Advanced Television

BPG Awards 2022: Television and Streaming Nominations

February 24, 2022

Jeremy Clarkson will go head-to-head with David Attenborough and Grayson Perry in this year’s Broadcasting Press Guild Awards, to be presented next month in London.

Clarkson’s Farm (Prime Video) has been shortlisted for best TV and streaming documentary series, alongside Attenborough’s A Perfect Planet (BBC One), Grayson’s Art Club (Channel 4) and two BBC Two series – Life In Ten Pictures and Blair & Brown: The New Labour Revolution.

Olivia Colman, Jodie Comer, Claire Foy and Lydia West will compete for the best actress award. Colman is nominated for her role in Landscapers (HBO/Sky), Comer for Help (Channel 4), Foy for A Very British Scandal (BBC One) and West for It’s a Sin (Channel 4).

Shortlisted as best actor are Sean Bean and Stephen Graham for Time (BBC One), Sanjeev Bhaskar for Unforgotten (ITV) and Olly Alexander and Callum Scott Howells for It’s a Sin. Graham is also nominated for his role in Help.

The BPG Television, Streaming and Audio Awards – for work commissioned or premiered in the UK and screened in 2021 – are prized by programme-makers because they are chosen independently by TV and radio correspondents, critics and previewers. The 48th annual BPG Awards ceremony – attended by the winners, BPG members and guests – will take place at lunchtime on Friday March 25th 2022 at The Brewery in the City of London. It will be supported for the first time by YouTube, the video sharing and social media platform owned by Google.

The Best Writer award will be contested by Jimmy McGovern (Time), Russell T Davies (It’s a Sin), Chris Lang (Unforgotten), Sarah Phelps (A Very British Scandal) and Neil Forsyth for Guilt, screened on BBC Scotland and BBC Two.

Guilt is also nominated for best drama series, alongside It’s a Sin, Landscapers, Line of Duty (BBC One) and The Serpent (BBC One). Help, Time and A Very British Scandal are shortlisted for best drama mini-series (1-3 episodes) along with Stephen (ITV) and Romeo and Juliet (the National Theatre production on Sky Arts).
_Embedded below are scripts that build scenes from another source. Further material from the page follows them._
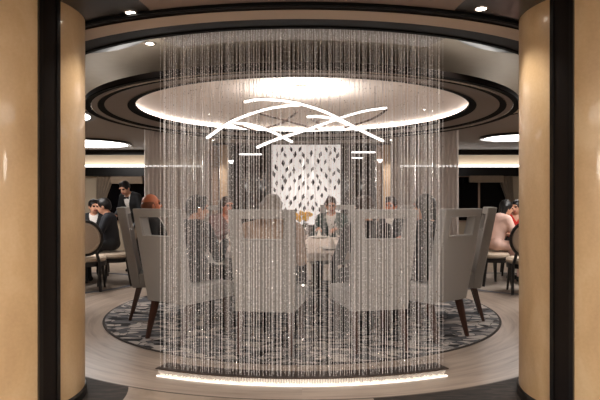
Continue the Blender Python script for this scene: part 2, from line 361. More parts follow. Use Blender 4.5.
window(wx(101), wx(146), .75, CAMH+.56); window(wx(452), wx(505), .75, CAMH+.56); window(wx(152), wx(196), .75, CAMH+.56); window(wx(404), wx(446), .75, CAMH+.56)
def drape(px, topw, side, label):
    x = wx(px); t = thing('curtain', label, 'curtain', (x, YB-.12, 0)); v = []; f = []; nu, nz = 40, 24
    for thick in (0, 1):
        for j in range(nz+1):
            z = .06+(CAMH+.56-.06)*j/nz
            q = abs(z-1.05)/.8; wd = topw*(.34+.66*min(1, q)**1.3); off = side*topw*.33*(1-min(1, q)**1.3)
            for i in range(nu+1):
                u = i/nu-.5; v.append((off+u*wd, .055*math.sin(u*2*PI*4.5+.4)-.02*thick, z))
    S = (nu+1)*(nz+1)
    for j in range(nz):
        for i in range(nu):
            a = j*(nu+1)+i; f.append((a, a+1, a+nu+2, a+nu+1)); f.append((S+a, S+a+nu+1, S+a+nu+2, S+a+1))
    ob('cloth', pyd(v, f, True), M['drape'], t)
    ob('tieback', box(side*topw*.33-topw*.2, side*topw*.33+topw*.2, -.06, .04, 1.02, 1.08, .01), M['wood_pillar_dull'], t)
drape(108, .42, -1, 'beige drape tied back at the night window left of the waiter')
drape(503, .42, 1, 'beige drape tied back at the night window by the right column')
tag(ob('valance', box(wx(115), wx(146), YB-.32, YB-.21, CAMH+.39, CAMH+.56, .02), M['drape']), 'beige fabric valance across the top of the night window above the waiter', 'valance')
tag(ob('valance', box(wx(466), wx(499), YB-.32, YB-.21, CAMH+.42, CAMH+.58, .02), M['drape']), 'beige fabric valance across the top of the right night window', 'valance')

# display partition behind the table
YP = 11.2
def px_(px, d=YP): return (px-302)/F*d
ob('wall_display', box(px_(204), px_(400), YP, YP+.15, 0, ZC), M['partition'], kind='structure')
def pillar(p0, p1, dep, m, label):
    t = thing('pillar', label, 'pillar', (px_((p0+p1)/2, YP-.1), YP, 0)); hw = (p1-p0)/2/F*(YP-.1)
    ob('shaft', box(-hw, hw, -dep, -.002, .1, ZC-.05, .006), m, t); ob('plinth', box(-hw-.015, hw+.015, -dep-.015, -.002, 0, .1, .004), M['espresso'], t)
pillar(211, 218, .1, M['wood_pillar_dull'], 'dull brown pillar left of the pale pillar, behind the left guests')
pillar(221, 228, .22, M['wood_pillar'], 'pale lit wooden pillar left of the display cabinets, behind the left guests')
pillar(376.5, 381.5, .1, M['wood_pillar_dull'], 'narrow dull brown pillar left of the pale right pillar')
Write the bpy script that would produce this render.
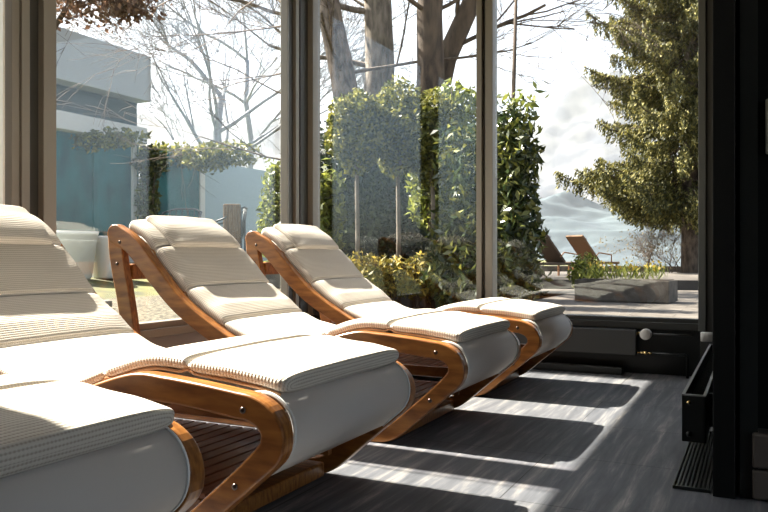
import bpy, math, random
import numpy as np
from mathutils import Vector, Matrix
sc = bpy.context.scene
for o in list(bpy.data.objects): bpy.data.objects.remove(o)
COL = sc.collection
PI = math.pi
# ------------------------------------------------------------------ camera
cam = bpy.data.cameras.new('camera'); camo = bpy.data.objects.new('camera', cam); COL.objects.link(camo)
YAW = math.radians(26.5); EYE = 0.785; FPX = 750.0
camo.location = (0, 0, EYE); camo.rotation_euler = (PI/2, 0, YAW)
cam.sensor_width = 36.0; cam.lens = FPX/768*36; cam.clip_start = 0.05; cam.clip_end = 5000
sc.camera = camo
# ------------------------------------------------------------------ light
SUN_EL = math.radians(46.0)
w = bpy.data.worlds.new('world'); sc.world = w; w.use_nodes = True
nt = w.node_tree; bg = nt.nodes['Background']
sky = nt.nodes.new('ShaderNodeTexSky'); sky.sky_type = 'NISHITA'; sky.sun_disc = False
sky.sun_elevation = SUN_EL; sky.sun_rotation = math.radians(-90); sky.altitude = 500
sky.air_density = 1.0; sky.dust_density = 4.0; sky.ozone_density = 1.0
hsv = nt.nodes.new('ShaderNodeHueSaturation'); hsv.inputs['Saturation'].default_value = 0.55
nt.links.new(sky.outputs[0], hsv.inputs['Color']); nt.links.new(hsv.outputs[0], bg.inputs['Color'])
bg.inputs['Strength'].default_value = 0.235
sl = bpy.data.lights.new('sun', 'SUN'); slo = bpy.data.objects.new('sun', sl); COL.objects.link(slo)
sl.energy = 17.0; sl.angle = math.radians(0.6); sl.color = (1.0, 0.90, 0.78)
d = Vector((math.cos(SUN_EL), 0.0, -math.sin(SUN_EL)))
slo.rotation_euler = d.to_track_quat('-Z', 'Y').to_euler(); slo.location = (-6, 2, 8)
sc.view_settings.view_transform = 'Standard'; sc.view_settings.look = 'None'
sc.view_settings.exposure = 0.85; sc.view_settings.gamma = 1.0; sc.view_settings.use_curve_mapping = False
try:
    sc.cycles.max_bounces = 10; sc.cycles.transparent_max_bounces = 24
except Exception: pass

# ------------------------------------------------------------------ helpers
def at(u, dist, z=0.0):
    s, c = math.sin(YAW), math.cos(YAW); r = (u-384)/FPX
    return Vector((dist*(-s+r*c), dist*(c+r*s), z))
def zat(v, dist): return EYE + (256-v)/FPX*dist

class MB:
    def __init__(s): s.v = []; s.f = []; s.uv = None
    def add(s, vs, fs):
        b = len(s.v); s.v += [tuple(p) for p in vs]; s.f += [tuple(i+b for i in f) for f in fs]; return s
    def box(s, x0, x1, y0, y1, z0, z1):
        return s.add([(x0,y0,z0),(x1,y0,z0),(x1,y1,z0),(x0,y1,z0),(x0,y0,z1),(x1,y0,z1),(x1,y1,z1),(x0,y1,z1)],
                     [(0,3,2,1),(4,5,6,7),(0,1,5,4),(1,2,6,5),(2,3,7,6),(3,0,4,7)])
    def tube(s, pts, rad, n=8, cap=True):
        pts = [Vector(p) for p in pts]
        if not hasattr(rad, '__len__'): rad = [rad]*len(pts)
        vs = []; fs = []; up = None
        for i, p in enumerate(pts):
            t = (pts[min(i+1, len(pts)-1)]-pts[max(i-1, 0)])
            if t.length < 1e-9: t = Vector((0,0,1))
            t.normalize()
            if up is None: up = t.orthogonal().normalized()
            up = (up - t*up.dot(t))
            if up.length < 1e-6: up = t.orthogonal()
            up.normalize(); sd = t.cross(up)
            for k in range(n):
                a = 2*PI*k/n; vs.append(p+(up*math.cos(a)+sd*math.sin(a))*rad[i])
        for i in range(len(pts)-1):
            for k in range(n):
                k2 = (k+1) % n; fs.append((i*n+k, i*n+k2, (i+1)*n+k2, (i+1)*n+k))
        if cap: fs.append(tuple(range(n-1, -1, -1))); fs.append(tuple((len(pts)-1)*n+k for k in range(n)))
        return s.add(vs, fs)
    def lathe(s, prof, cx=0, cy=0, n=24):
        vs = []; fs = []
        for r, z in prof:
            for k in range(n):
                a = 2*PI*k/n; vs.append((cx+r*math.cos(a), cy+r*math.sin(a), z))
        for i in range(len(prof)-1):
            for k in range(n):
                k2 = (k+1) % n; fs.append((i*n+k, i*n+k2, (i+1)*n+k2, (i+1)*n+k))
        return s.add(vs, fs)
    def build(s, name, mat, parent=None, smooth=False, bevel=0, seg=2):
        me = bpy.data.meshes.new(name); me.from_pydata(s.v, [], s.f); me.update()
        if s.uv:
            uvl = me.uv_layers.new(name='UVMap')
            for lp in me.loops: uvl.data[lp.index].uv = s.uv[lp.vertex_index]
        if smooth: me.polygons.foreach_set('use_smooth', [True]*len(me.polygons))
        me.materials.append(mat)
        o = bpy.data.objects.new(name, me); COL.objects.link(o)
        if parent: o.parent = parent
        if bevel:
            m = o.modifiers.new('bevel', 'BEVEL'); m.width = bevel; m.segments = seg; m.limit_method = 'ANGLE'; m.angle_limit = math.radians(40)
        return o
def tag(o, label=None, cat=None, group=None, kind=None):
    if label: o['label'] = label
    if cat: o['category'] = cat
    if group: o['group'] = group
    if kind: o['kind'] = kind
    return o
def empty(name, loc=(0,0,0), rz=0.0, **k):
    o = bpy.data.objects.new(name, None); COL.objects.link(o); o.location = loc; o.rotation_euler = (0,0,rz)
    o.empty_display_size = 0.1
    return tag(o, **k)
def copy_tree(o, parent=None):
    c = o.copy(); COL.objects.link(c)
    if parent: c.parent = parent
    for ch in [x for x in bpy.data.objects if x.parent == o]: copy_tree(ch, c)
    return c
def struct(o): o['kind'] = 'structure'; return o
def catmull(P, step):
    P = [np.array(p, float) for p in P]
    P = [2*P[0]-P[1]] + P + [2*P[-1]-P[-2]]; out = []
    for i in range(1, len(P)-2):
        p0, p1, p2, p3 = P[i-1:i+3]; n = max(2, int(np.linalg.norm((p2-p1)[:2])/step*1.5))
        for k in range(n):
            t = k/n
            out.append(.5*((2*p1)+(-p0+p2)*t+(2*p0-5*p1+4*p2-p3)*t*t+(-p0+3*p1-3*p2+p3)*t**3))
    out.append(P[-2]); return np.array(out)
def resample(C, step):
    L = np.r_[0, np.cumsum(np.linalg.norm(np.diff(C[:, :2], axis=0), axis=1))]
    n = max(2, int(round(L[-1]/step))+1); S = np.linspace(0, L[-1], n)
    return np.stack([np.interp(S, L, C[:, k]) for k in range(C.shape[1])], 1), S
def normals(C):
    T = np.gradient(C[:, :2], axis=0); T /= np.linalg.norm(T, axis=1)[:, None]
    return np.stack([-T[:, 1], T[:, 0]], 1)     # left of travel (+x travel -> +z)

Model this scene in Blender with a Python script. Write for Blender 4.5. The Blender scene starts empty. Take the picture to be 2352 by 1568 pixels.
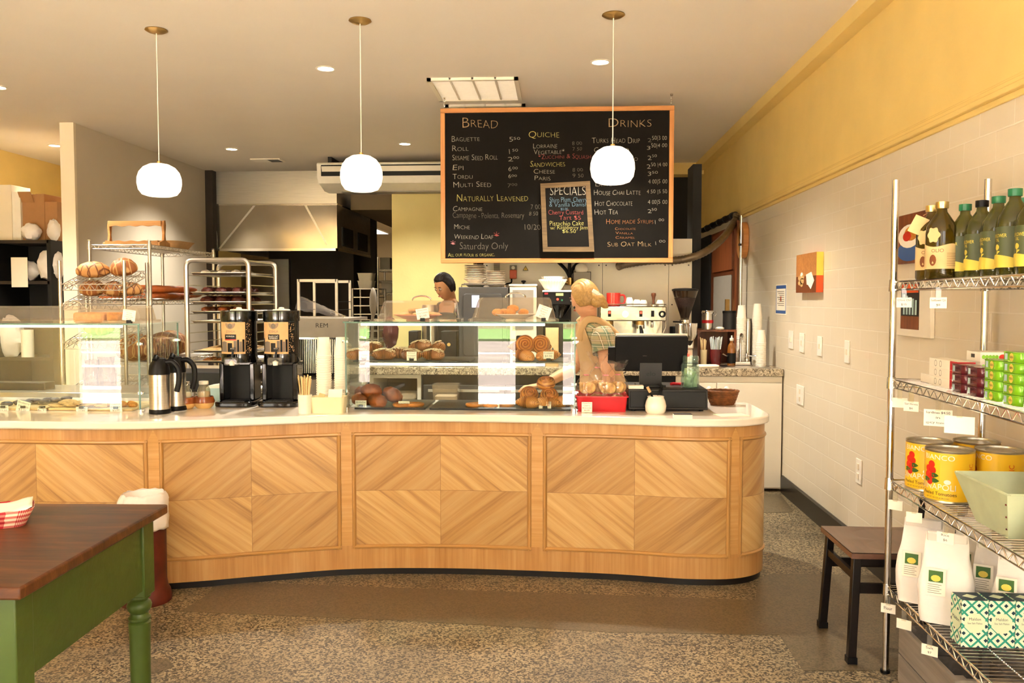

Alma’s Not Normal on BBC Two is nominated as best comedy, with Sex Education (Netflix), Stath Lets Flats (Channel 4) and Starstruck (BBC Three). Mel Giedroyc: Unforgivable (Dave) will compete for the best entertainment award against Michael McIntyre’s The Wheel (BBC One), Mortimer & Whitehouse: Gone Fishing (BBC Two), Strictly Come Dancing (BBC One) and The Masked Singer (ITV).

Two BBC Two series – Four Hours at the Capitol and Gods of Snooker – are shortlisted for best documentary mini-series against Grenfell: The Untold Story (Channel 4) and The Beatles: Get Back (Disney+).

Two Channel Four shows are acknowledged in the lineup for the BPG Breakthrough Award. The creator of We Are Lady Parts, Nida Manzoor, is up against the ‘Pink Palace’ cast members of It’s a Sin – Omari Douglas, Olly Alexander, Callum Scott Howells, Lydia West and Nathaniel Curtis – and also BBC Three’s Starstruck writer and actor, Rose Matafeo.

Other newcomers are recognised in a new award, the BPG Emerging Creators Award for video creativity on social media platforms. The nominees are Chunkz (YouTube), Francis Bourgeois (TikTok), Lucy Edwards (TikTok), Michael Dappah (YouTube) and Rosie Holt (Twitter).

And three broadcasting initiatives are shortlisted for the BPG Innovation in Broadcasting award: Albert, BAFTA’s sustainable production certificate; Channel 4’s Black to Front project and ongoing inclusion initiatives; and Lights Up, the virtual theatre festival in lockdown (BBC Four).